De nuevo, el amor, el sexo y las relaciones de pareja están presentes en Si conocieran a Yvonne. En este caso, el protagonista sufre la culpa que le inculcaron en un colegio de una congregación católica en el que se presentaba el "autoabuso”, la masturbación, como el más mortal e imperdonable de los pecados. En El hundimiento, Miranda y Peter mantienen una relación, aunque ella tiene novio. “-En realidad no la querías. Sólo creías que la querías. -Nunca te entendido cuál es la diferencia”, leemos en uno de los diálogos más lúcidos del libro. 

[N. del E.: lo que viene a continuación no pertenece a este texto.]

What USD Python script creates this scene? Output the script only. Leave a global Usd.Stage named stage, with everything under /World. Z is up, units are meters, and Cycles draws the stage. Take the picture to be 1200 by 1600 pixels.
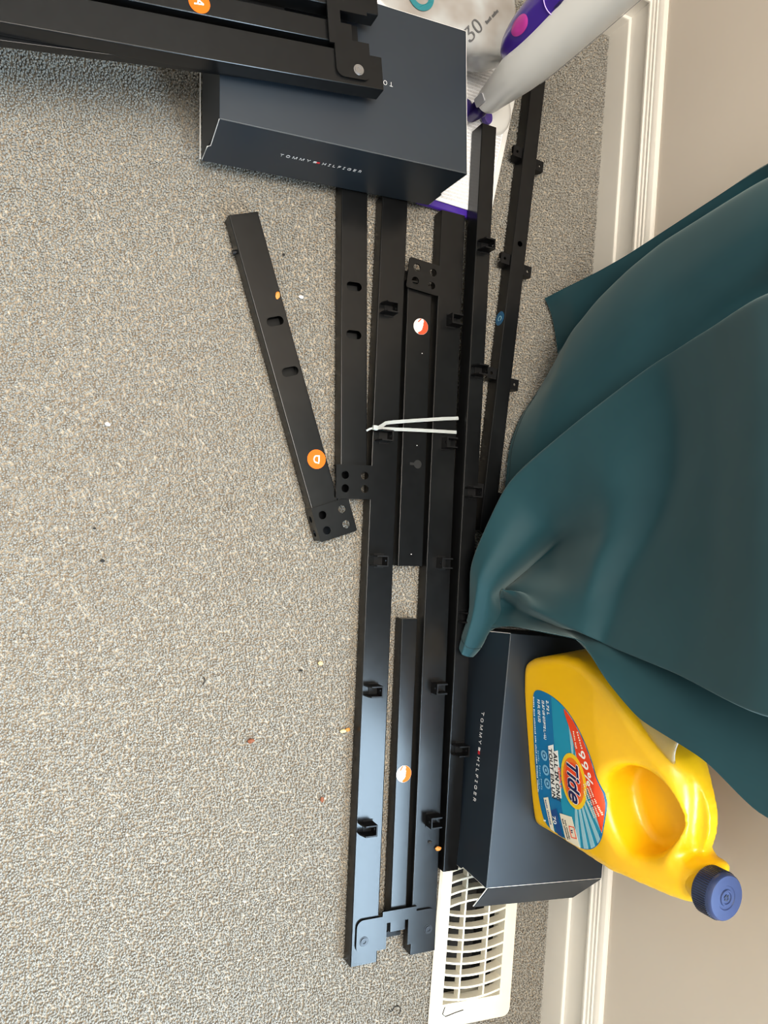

La obra concluye con el relato que da título al libro, Vuelos separados, centrado nuevamente en un matrimonio. Ella, Beth, está insatisfecha, siente que ha echado a perder su vida, e intenta inculcarle a su hja Peggy la necesidad de ser independiente. Termino la crítica con un pasaje de este último relato, en el que se relata el agnosticismo de la protagonista y que resume bien las virtudes narrativas del autor: 

La habían criado como católica, pero en algún momento entre el inicio de la universidad y la boda con Lee había dejado de serlo. Había ocurrido sin que se diera cuenta, como cuando la cara se te broncea en verano o se te pone blanca en invierno. Ningún profesor iconoclasta ni ninguna compañera de piso agnóstica tenían la culpa: había sido, en gran parte, cuestión de dormir hasta la tarde los domingos. Al recordarlo ahora, pensaba que tuvo que haber algo más, el cuestionamiento de algún punto del dogma, alguna desavenencia con algún cura, algún libro, algún curso de filosofía. Pero no, y se sentía avergonzada: no por no tener religión, sino porque había cambiado su vida sin planteárselo siquiera”.